> What you have to do
Begin with the first line and repeat exactly through the line containing "put_leaf(1445, 786, 1, .10, 'the"; leave every image out.

--- Start Entries provided ---

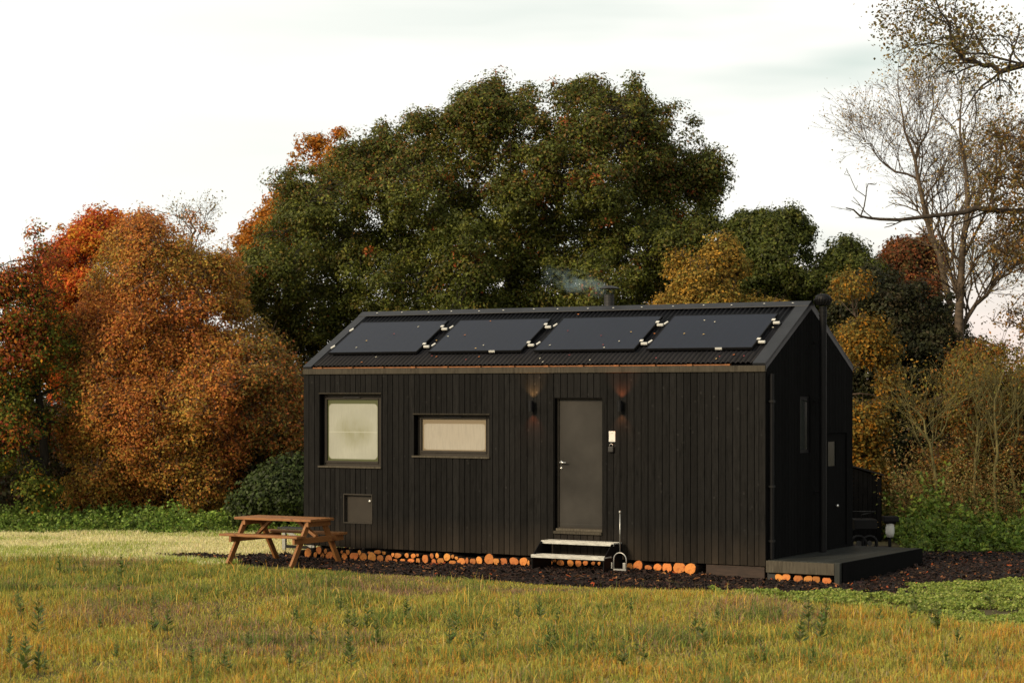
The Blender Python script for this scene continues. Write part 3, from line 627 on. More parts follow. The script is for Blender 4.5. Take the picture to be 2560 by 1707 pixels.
put_leaf(1445, 786, 1, .10, 'the ridge cap', 1.2); put_leaf(1932, 819, 3, .03, 'the bare roof at the right end')

# ------------------------------------------------------------------ wall lamps, notice, key safe
def lamp(px, py0, py1, label, cu, cd):
    yo = -.10; u_ = U(px, 0); zc = (Zf(px, py0)+Zf(px, py1))/2; hh = .085
    e = empty('wall_lamp', M_CAB @ Vector((u_, 0, zc)), RZ, label=label, cat='wall lamp', group='up-and-down lamps beside the door')
    b_ = MB(); prof = [(.034, -hh), (.038, -hh), (.038, hh), (.034, hh), (.034, hh-.02), (.0001, hh-.02)]; b_.lathe(prof, (0, -.075, 0), 20); b_.lathe([(.034, -hh), (.034, -hh+.02), (.0001, -hh+.02)], (0, -.075, 0), 20); b_.build('shade', M['black'], e, smooth=False)
    b_ = MB(); b_.box(-.03, .03, -.037, -.005, -.045, .045); b_.build('bracket', M['black'], e, .004)
    for s, (c, p) in ((1, cu), (-1, cd)):
        ld = bpy.data.lights.new('bulb', 'SPOT'); ld.energy = p; ld.color = c; ld.spot_size = math.radians(100); ld.spot_blend = .9; ld.shadow_soft_size = .02
        lo = bpy.data.objects.new('bulb', ld); COL.objects.link(lo); lo.parent = e; lo.location = (0, -.068, s*(hh-.005)); lo.rotation_euler = (PI if s > 0 else 0, 0, 0)
lamp(1333, 1001, 1029, 'black cylinder wall lamp left of the door, lit up and down', ((1, .52, .18), 22), ((1, .22, .07), 10))
lamp(1555, 1001, 1029, 'black cylinder wall lamp right of the door above the notice', ((1, .25, .08), 20), ((1, .36, .13), 9))
u0, u1, z0, z1 = rect(1523, 1539, 1077.5, 1104); e = empty('notice', M_CAB @ Vector(((u0+u1)/2, 0, (z0+z1)/2)), RZ, label='small white notice card on the wall right of the door', cat='sign')
w, h = (u1-u0)/2, (z1-z0)/2; b_ = MB(); b_.box(-w, w, -.014, -.006, -h, h); b_.build('card', M['white'], e, .004)
b_ = MB(); b_.box(-w*.35, w*.45, -.0165, -.0145, h*.62, h*.66); b_.build('print', M['paleg'], e); b_ = MB(); b_.box(-w*.35, w*.4, -.0165, -.0145, -h*.72, -h*.68); b_.build('print', M['paleg'], e)
u0, u1, z0, z1 = rect(1523, 1536, 1109, 1130); e = empty('key_safe', M_CAB @ Vector(((u0+u1)/2, 0, (z0+z1)/2)), RZ, label='small dark key safe with shackle fixed below the white notice', cat='key safe')
w, h = (u1-u0)/2, (z1-z0)/2; b_ = MB(); b_.box(-w, w, -.045, -.006, -h, h*.35); b_.build('body', M['flue'], e, .01)
b_ = MB(); b_.tube([(-w*.6, -.02, h*.3), (-w*.6, -.02, h*.8), (0, -.02, h), (w*.6, -.02, h*.8), (w*.6, -.02, h*.3)], .007, 8); b_.build('shackle', M['steel'], e, smooth=True)

# ------------------------------------------------------------------ steps
def frame_at(u_, v_, name, label, cat, **k):
    p = M_CAB @ Vector((u_, v_, 0)); g = float(terrain(p.x, p.y))+.02; return empty(name, (p.x, p.y, g), RZ, label=label, cat=cat, **k), g
fl_u = U(1324, -.72); fr_u = U(1501, -.72)
su0, su1 = fl_u, fr_u; st, g = frame_at(su0, -.62, 'doorstep', 'two-tread metal step with black sides below the cabin door', 'step'); ln_ = su1-su0
z1_ = .275-g; z2_ = .47-g
for (x0) in (-.012, ln_):
    b_ = MB(); pr = [(0-.02, 0), (.58, 0), (.58, z2_-.012), (.24, z2_-.012), (-.02, z1_-.03)]
    b_.poly([(x0, y, z) for y, z in pr]+[(x0+.012, y, z) for y, z in pr], [(4, 3, 2, 1, 0), (5, 6, 7, 8, 9), (0, 1, 6, 5), (1, 2, 7, 6), (2, 3, 8, 7), (3, 4, 9, 8), (4, 0, 5, 9)]); b_.build('side_panel', M['black'], st, .002)
for yy0, yy1, zz in ((-.03, .23, z1_), (.28, .55, z2_)):
    b_ = MB(); b_.box(-.02, ln_+.02, yy0, yy0+.02, zz-.045, zz)
    k = 5
    for i in range(k):
        a = yy0+.022+(yy1-yy0-.02)*i/k; b_.box(-.02, ln_+.02, a, a+(yy1-yy0-.02)/k-.006, zz-.02, zz+(.0 if i % 2 else .003), random.uniform(.85, 1.05))
    b_.build('tread', M['tread'], st, .002)

# ------------------------------------------------------------------ boot scraper
bu = U(1550, -.55); bs, g = frame_at(bu, -.55, 'boot_scraper', 'galvanised boot scraper with arched base and tall upright rod', 'boot scraper')
yb = (M_CAB @ Vector((bu, -.55, 0))).y; H_ = CZ-(1281-HY)/F*yb-g; Ha = CZ-(1381-HY)/F*yb-g
b_ = MB(); b_.tube([(0, 0, Ha), (0, 0, H_)], .0095, 10); b_.lathe([(.0001, -.024), (.015, -.018), (.021, 0), (.015, .017), (.0001, .023)], (0, 0, H_+.01), 14); b_.build('rod', M['steel'], bs, smooth=True)
R_ = .105; b_ = MB(); b_.tube([(-R_, 0, 0), (-R_, 0, Ha-R_)]+[(R_*math.cos(PI-PI*i/12), 0, Ha-R_+R_*math.sin(PI*i/12)) for i in range(1, 12)]+[(R_, 0, Ha-R_), (R_, 0, 0)], .0095, 10); b_.build('arch', M['steel'], bs, smooth=True)
b_ = MB(); b_.box(-R_, R_, -.012, .012, .035, .06); b_.build('scraper_bar', M['steel'], bs)
b_ = MB(); b_.box(R_-.055, R_-.01, -.01, .01, .06, .15); b_.build('brush_plate', M['steel'], bs, .003); b_ = MB(); b_.box(-R_-.03, -R_-.012, -.03, .03, .06, .15); b_.build('brush_plate', M['steel'], bs, .003)

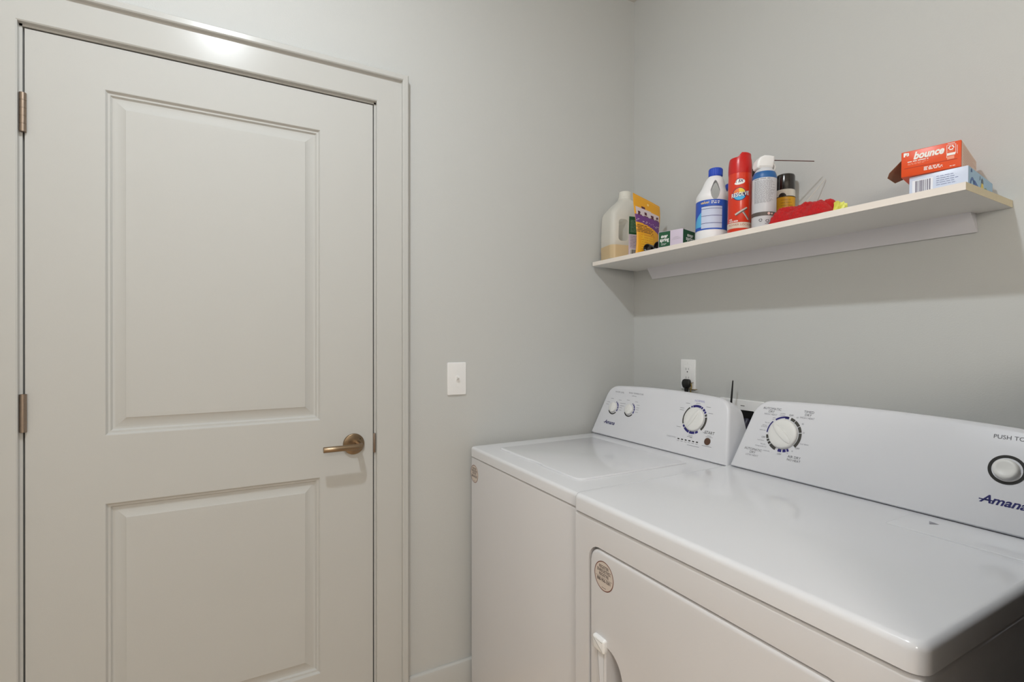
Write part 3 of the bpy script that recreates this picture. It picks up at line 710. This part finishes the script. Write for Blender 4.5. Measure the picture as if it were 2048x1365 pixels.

--- End Entries provided ---

> Response for this exercise
The Blender Python script for this scene continues. Write part 3, from line 627 on. More parts follow. The script is for Blender 4.5. Take the picture to be 2560 by 1707 pixels.
put_leaf(1445, 786, 1, .10, 'the ridge cap', 1.2); put_leaf(1932, 819, 3, .03, 'the bare roof at the right end')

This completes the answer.